Food Network photos
Carrie McCully brings restaurateurs and executive chef candidates together on The Food Network's "Chef Hunter."
Attaining executive chef status is a grueling process in itself, made even tougher when cameras are involved. That's the challenge of Food Network's new series "Chef Hunter," which shows what happens when out-of-work chefs head to Kauai, intent on landing an executive chef job with Peter Merriman.
The episode will air at 11 p.m. today, with chefs put to the ultimate test of culinary skill, business acumen and tenacity required to be an executive chef.
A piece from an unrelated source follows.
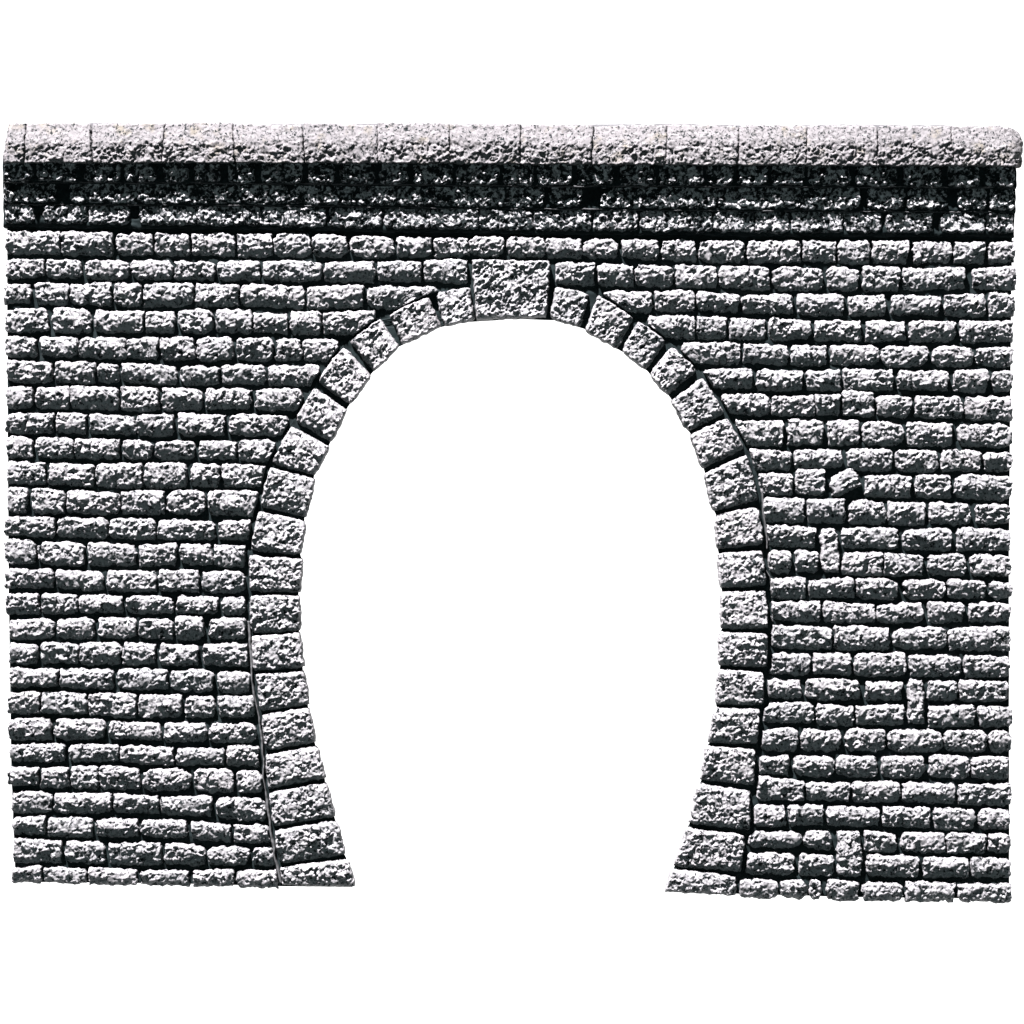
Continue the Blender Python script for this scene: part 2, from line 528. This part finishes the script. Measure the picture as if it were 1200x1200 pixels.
seam([(290, 728), (293, 760), (295, 800), (298, 822), (304, 850), (308, 880), (308, 915), (314, 950), (318, 985), (323, 1010), (328, 1036)], 1.7, 5)
seam([(893, 575), (895, 600), (899, 630), (900, 645)], 1.0, 5)
seam([(897, 668), (902, 676), (905, 686)], 1.0, 5)
seam([(903, 722), (906, 730)], 1.0, 5)
arch = ring.link('arch_ring', [M_MORTAR, M_SEAM], portal)
arch['label'] = 'horseshoe ring of larger wedge stones around the opening'


def centre(q, h):
    x = sum(p[0] for p in q) / 4; y = sum(p[1] for p in q) / 4
    k = scale_h(h)
    return np.array([(x - 600) * S * k, (600 - y) * S * k, H_SLAB * S])


for i, q in enumerate(LV):
    b = Build()
    foot = i == 0
    stone(b, (q[0], q[1], q[2], q[3]), H_SLAB, rng.uniform(11.5, 13.5), 1.2, r_side=3.0, r_top=5.0, r_bot=7.0,
          corner=1.6, hn=H_REF + 2, zlow=3, drop=rng.uniform(0.22, 0.42))
    b.link('voussoir', [M_ARCH], arch, centre(q, H_REF))
for i, q in enumerate(RV):
    b = Build()
    stone(b, (q[1], q[0], q[3], q[2]), H_SLAB, rng.uniform(11.5, 13.5), 1.2, r_side=3.0, r_top=5.0, r_bot=7.5,
          corner=1.6, hn=H_REF + 2, zlow=3, drop=rng.uniform(0.22, 0.42))
    b.link('voussoir', [M_ARCH], arch, centre(q, H_REF))
b = Build()
stone(b, KEY, H_SLAB, 14.5, 1.55, r_side=3, r_top=3, r_bot=4, corner=1.0, hn=H_REF + 2, zlow=3)
ks = b.link('keystone', [M_ARCH], arch, centre(KEY, H_REF))
ks['label'] = 'large wedge-shaped keystone at the crown of the arch'

# --- cornice -----------------------------------------------------------------
BX = [0, 300, 600, 900, 1192]
B0 = [191, 190.5, 192, 193.5, 195]
B1 = [214.5, 216, 219, 219.5, 221]
B2 = [240.5, 242, 246, 248, 250]
B3 = [266, 269, 274, 277, 278]


def bi(arr):
    return lambda x: np.interp(x, BX, arr)


def cornice(lo, hi, hb, hst, amp, gaps, spans, mat, xl, xr, lip):
    b = Build()
    f0, f1 = bi(lo), bi(hi)
    nx, ny = 900, 26
    U, V = np.meshgrid(np.linspace(0, 1, nx + 1), np.linspace(0, 1, ny + 1))
    X = xl + (xr - xl) * U
    Y = f0(X) + (f1(X) - f0(X)) * V - 6 * (1 - V)       # tucked under the course above
    X = X + 0.8 * vnoise(Y / 7, X * 0 + hb, 1) * (np.abs(U - 0.5) > 0.49)
    Y = Y + V * 0.9 * vnoise(X / 9, X * 0 + hb, 2)
    H = hb + 0.9 * vnoise(X / 7, Y / 6, 0) + 0.7 * vnoise(X / 3.2, Y / 3, 2)
    H = H - 2.2 * np.clip((V - 0.86) / 0.14, 0, 1) ** 2
    P = world(X, Y, H, hb)
    P, F = skirted(nx, ny, P, 2 * S)
    b.add(P, F, 0)
    if lip:
        nx = 900
        U, V = np.meshgrid(np.linspace(0, 1, nx + 1), np.linspace(0, 1, 5))
        X = xl + 2 + (xr - xl - 4) * U
        wv = 0.8 + 0.5 * vnoise(X / 11, X * 0 + 4, 3)
        Y = f1(X) - 1.2 + (V - 0.5) * 2 * wv + 1.1 * vnoise(X / 22, X * 0 + hb, 1) + 0.5 * vnoise(X / 5, X * 0 + hb, 2)
        H = hb + 1.3 * np.sin(V * math.pi) + 0.7 * vnoise(X / 4, Y / 4, 2) + 1.6 * vnoise(X / 13, X * 0 + hb, 4) - 1.0
        P = world(X, Y, H, hb)
        P, F = skirted(nx, 4, P, (hb - 3) * S)
        b.add(P, F, 1)
    for (a, c) in spans:
        t0 = 2.0
        q = ((a, f0(a) + t0 - 3), (c, f0(c) + t0 - 3), (c, f1(c) - gaps), (a, f1(a) - gaps))
        stone(b, q, hb, hst, amp, r_side=3.5, r_top=2.5, r_bot=5, corner=2.0, wob=1.2, mat=2, hn=hb)
    return b.link('cornice_course', [M_MORTAR, M_LIP, mat], portal)


def run(x0, x1, wlo, whi, glo, ghi):
    out = []; x = x0
    while x < x1 - 12:
        e = min(x1, x + rng.uniform(wlo, whi))
        if x1 - e < 14:
            e = x1
        out.append((x, e)); x = e + rng.uniform(glo, ghi)
    return out


SP3 = [(5,38),(53,100),(105,150),(165,228),(232,283),(287,302),(305,380),(387,445),(452,502),(506,559),(563,622),(626,690),(697,745),(752,790),(793,832),(837,882),(886,922),(928,985),(990,1030),(1040,1090),(1103,1152),(1158,1188)]
SP2 = [(6,58),(88,112),(122,154),(166,190),(200,240),(250,276),(288,330),(340,362),(369,404),(417,456),(470,504),(512,542),(550,592),(603,630),(648,675),(709,746),(755,796),(807,832),(846,880),(884,930),(938,968),(976,1000),(1022,1052),(1068,1102),(1128,1148),(1166,1190)]
cornice(B2, B3, 24.2, 4.5, 1.25, 4, [(max(5, a - 2), min(1188, c + 3)) for a, c in SP3], M_BAND_LOW, 4, 1189, False)
cornice(B1, B2, 30.6, 3.4, 1.6, 3, [(max(4, a - 6), min(1189, c + 8)) for a, c in SP2], M_BAND, 3.5, 1190, True)
cornice(B0, B1, 40.4, 3.4, 1.8, 2, run(4, 1190, 30, 52, 3, 8), M_BAND, 3, 1191, True)

# --- coping ---------------------------------------------------------------
cop = Build()
H_COP = 56.0
nx, ny = 500, 16
U, V = np.meshgrid(np.linspace(0, 1, nx + 1), np.linspace(0, 1, ny + 1))
X = 13 + 1162 * U
top = np.interp(X, [0, 300, 600, 900, 1200], [141.8, 141.8, 143.8, 143.8, 146.2])
top = top + 1.5 * vnoise(X / 42, X * 0 + 5, 0) + 0.5 * vnoise(X / 9, X * 0 + 8, 3) + 0.3
Y = top + (bi(B0)(X) - 2.5 - top) * V
H = 40 + 9 * np.clip(V / 0.55, 0, 1) + 0.6 * vnoise(X / 5, Y / 5, 1)
P = world(X, Y, H, H_COP)
P, F = skirted(nx, ny, P, 0.0)
cop.add(P, F, 0)
coping = cop.link('coping', [plain('coping_joint_mortar', (0.10, 0.10, 0.105))], portal)
coping['label'] = 'pale grey capping course along the top edge'

CJ = [1, 28, 108, 190, 275, 357, 443, 527, 610, 693, 780, 865, 945, 1028, 1118, 1206]
JG = [rng.choice([0.0, 0.2, 0.4, 0.65]) for _ in CJ]
JS = [rng.uniform(-3.5, 3.5) for _ in CJ]
for i in range(len(CJ) - 1):
    a, c = CJ[i] + JG[i], CJ[i + 1] - JG[i + 1]
    tf = lambda x: float(np.interp(x, [0, 40, 300, 600, 900, 1200], [142, 142.4, 142.4, 144.4, 144.4, 146.6]))
    ja, jb = rng.uniform(-2.0, 1.6), rng.uniform(-2.0, 1.6)
    f0 = bi(B0)
    fr = rng.uniform(0.46, 0.54)
    am = rng.uniform(0.85, 1.2)
    last = i == len(CJ) - 2
    first = i == 0
    wpx = c - a

    jd = rng.uniform(0.5, 3.2)

    def prof(U, V, f, n, jd=jd, fr=fr, am=am, last=last, first=first, wpx=wpx):
        slope = np.clip(V / fr, 0, 1)
        soft = slope * slope * (3 - 2 * slope) * 0.35 + slope * 0.65
        base = 32 + 6 * soft
        # rougher broken face below the sawn slope
        rgh = np.clip((V - fr + 0.06) / 0.14, 0, 1)
        nn = n * (0.26 + 1.0 * rgh) * am
        d = np.minimum(U, 1 - U) * wpx
        edge = 1 - jd * np.exp(-(d / 1.0) ** 2) / 38
        if last:
            dd = (1 - U) * wpx
            base = base - 14 * (1 - np.clip(dd / 16, 0, 1)) ** 2
        if first:
            dd = U * wpx
            base = base - 8 * (1 - np.clip(dd / 7, 0, 1)) ** 2
        return (base + nn) * edge * (1 - 0.25 * np.exp(-(V * 48 / 1.2) ** 2))
    xa0 = 8 if first else a + JS[i]
    xc0 = 1203 if last else c + JS[i + 1]
    rl, rr = (5.0 if CJ[i] in (865, 1028) else 0.0), (22.0 if last else (6.0 if CJ[i + 1] in (865, 1028) else 0.0))
    q = ((xa0, tf(a) + ja), (xc0, tf(c) + jb), (c - (6 if last else 0), f0(c) - 0.5), (a, f0(a) - 0.5))
    b = Build()
    stone(b, q, H_SLAB, 38, 1.0, corner=0.25, wob=0.95, rtl=rl, rtr=rr, hn=H_SLAB + 37, zlow=36,
          profile=prof)
    b.link('coping_stone', [M_COPING], coping, centre(q, H_SLAB + 37))

# ---------------------------------------------------------------- surface it lies on
me = bpy.data.meshes.new('backdrop')
R = 2.5
bm = bmesh.new()
vs = [bm.verts.new(p) for p in ((-R, -R, 0), (R, -R, 0), (R, R, 0), (-R, R, 0))]
bm.faces.new(vs)
bmesh.ops.solidify(bm, geom=bm.faces[:], thickness=0.01)
zmax = max(v.co.z for v in bm.verts)
for v in bm.verts:
    v.co.z -= zmax + 0.00002
bm.to_mesh(me); bm.free()
bd = bpy.data.objects.new('backdrop', me); COL.objects.link(bd)
bd['kind'] = 'structure'
bd['label'] = 'plain white backdrop with an added glow that washes out shadows'
bd['category'] = 'backdrop'
m, nt, bs = mat_nodes('glowing_white_backdrop')
bs.inputs['Base Color'].default_value = (0.85, 0.85, 0.85, 1)
bs.inputs['Roughness'].default_value = 0.6
bs.inputs['Emission Color'].default_value = (1, 1, 1, 1)
bs.inputs['Emission Strength'].default_value = 1.02  # added glow: keeps the backdrop pure white and drowns the portal's shadow
me.materials.append(m)

# ---------------------------------------------------------------- lamps
def lamp(name, loc, target, size, power, color):
    l = bpy.data.lights.new(name, 'AREA'); l.shape = 'DISK'; l.size = size; l.energy = power; l.color = color
    o = bpy.data.objects.new(name, l); COL.objects.link(o)
    o.location = loc
    from mathutils import Vector
    d = Vector(target) - Vector(loc)
    o.rotation_euler = d.to_track_quat('-Z', 'Y').to_euler()
    return o


EL, AZ, KD = math.radians(25.5), math.radians(16), 1.4
lamp('key_lamp', (-math.sin(AZ) * math.cos(EL) * KD, math.cos(AZ) * math.cos(EL) * KD, math.sin(EL) * KD), (0, 0, 0), 0.045, 102, (1.0, 0.962, 0.992))
lamp('fill_lamp', (0.1, -0.4, 1.6), (0, 0, 0), 1.0, 2.8, (0.74, 0.98, 1.0))

w = bpy.data.worlds.new('World'); sc.world = w; w.use_nodes = True
w.node_tree.nodes['Background'].inputs[0].default_value = (0.75, 0.9, 1.0, 1)
w.node_tree.nodes['Background'].inputs[1].default_value = 0.02

# ---------------------------------------------------------------- camera
cd = bpy.data.cameras.new('camera'); co = bpy.data.objects.new('camera', cd); COL.objects.link(co)
co.location = (0, 0, (DIST + H_REF) * S)
cd.sensor_width = 36; cd.sensor_fit = 'HORIZONTAL'
cd.lens = 36 / (1200.0 / DIST)
cd.clip_start = 0.01; cd.clip_end = 50
sc.camera = co

sc.cycles.diffuse_bounces = 0
sc.view_settings.view_transform = 'Standard'
sc.view_settings.look = 'None'
sc.view_settings.exposure = 0
sc.view_settings.gamma = 1
sc.view_settings.use_curve_mapping = False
Beyond the basics of creating a couple of dishes for Merriman to sample, the chefs are given full run of the restaurant for one night and tasked with creating their own menu and serving a packed house of the restaurant’s best customers.
It's not just made-for-television stuff because of the show's real-life implications, according to Carrie McCully, a New York- and L.A.-based professional culinary recruiter, who takes her work very seriously.
In a phone interview earlier today, she said, job seeking on the show "is absolutely harder because they have cameras all around and they're under a tremendous amount of stress. They're literally going in and creating a menu, sourcing all the products, working with a team they never met before, and serving local patrons of the restaurant. It's much harder than the average interview.
"I've never had one chef who didn't say that it was the toughest interview they'd had in their life, and it's been a career changer. Once they experience it, everything else always seems like a piece of cake."
It marks a big commitment to the hosting restaurant as well, who entrusts the chefs with the premises, all its equipment, and its clientele. Though throughout the process, McCully said she and Merriman, one of the architects of the Hawaii Regional Cuisine movement, were right there to observe the chefs' working methods.
"It's important for him to create the right team because he's often on the road, and has to know this person is capable, so he's watching every movement the chefs are making," McCully said, while adding, "Peter is such a professional. He's had so much experience and has a terrific sense of humor, so it's really hard to ruffle his feathers. There were a lot of laughs (over the chef's blunders), like that's happened before."
Carrie McCully
It wasn't too long ago that McCully was recruited for television herself. As a culinary expert working in marketing and public relations, she said, over time she'd hear about chefs who were leaving their jobs and chefs who were out of work, and started making recommendations to restaurateurs. In such a high-stakes industry, her recommendations were invaluable and she parlayed it into a new career, now as principal of Force of Nature Media.
A visit to L.A. to check out the culinary scene brought her to the attention of The Food Network, which had wanted to launch "Chef Hunter," but had been searching for someone like McCully for a year.
"I'm not a television person," she said. "It's my job to put my clients on TV. Before, no one ever cared about what I did for a living."
But she turned out to be a natural. "I'm not uncomfortable in front of the camera because I really believe in what I'm doing. I'm probably a frustrated executive chef myself."